Der Rat irrt demnach, wenn er meint, die Mitgliedstaaten seien zur Wiedereinziehung der Erstattungsbeträge lediglich ermächtigt und die Unternehmen folglich direkt erst durch die nationalen Maßnahmen betroffen. Außerdem muß sich der Rat sagen lassen, daß er die maßgebenden Begriffe vermengt, wenn er die Ansicht vertritt, von einem Unternehmen könne nur dann gesagt werden, es sei unmittelbar betroffen, wenn es in spezifischer Weise und wegen einer besonderen tatsächlichen Situation betroffen sei.

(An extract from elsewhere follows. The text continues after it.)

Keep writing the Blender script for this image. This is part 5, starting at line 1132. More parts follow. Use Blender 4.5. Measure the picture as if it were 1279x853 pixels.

In Wahrheit sind dies die Kriterien, nach denen sich bestimmt, ob jemand individuell betroffen ist, während es für das unmittelbare Betroffensein bei Konstellationen wie der vorliegenden allein auf die Art der vorgesehenen staatlichen Interventionen ankommt, nicht dagegen auf die Tatsache, daß die Gemeinschaftsbestimmungen auch noch ein staatliches Handeln verlangen.

Weil jedoch, wie gezeigt, im gegenwärtigen Fall nicht anerkannt werden kann, daß die Klägerin individuell betroffen ist, und weil es nach Artikel 173 des EWG-Vertrags nicht ausreicht, wenn nur eines der beiden behandelten Erfordernisse erfüllt ist, muß es bei der Feststellung bleiben, daß die Klage nicht als zulässig angesehen werden kann.

3.

Da die gegebene Wertung sowohl für die Ratsverordnung als auch für die Kommissionsverordnung, die den gleichen Anwendungsbereich hat, zutrifft, kann ich nach alledem nur vorschlagen, die Klage insgesamt als unzulässig abzuweisen und die Kosten nach Artikel 69 der Verfahrensordnung der Klägerin aufzuerlegen.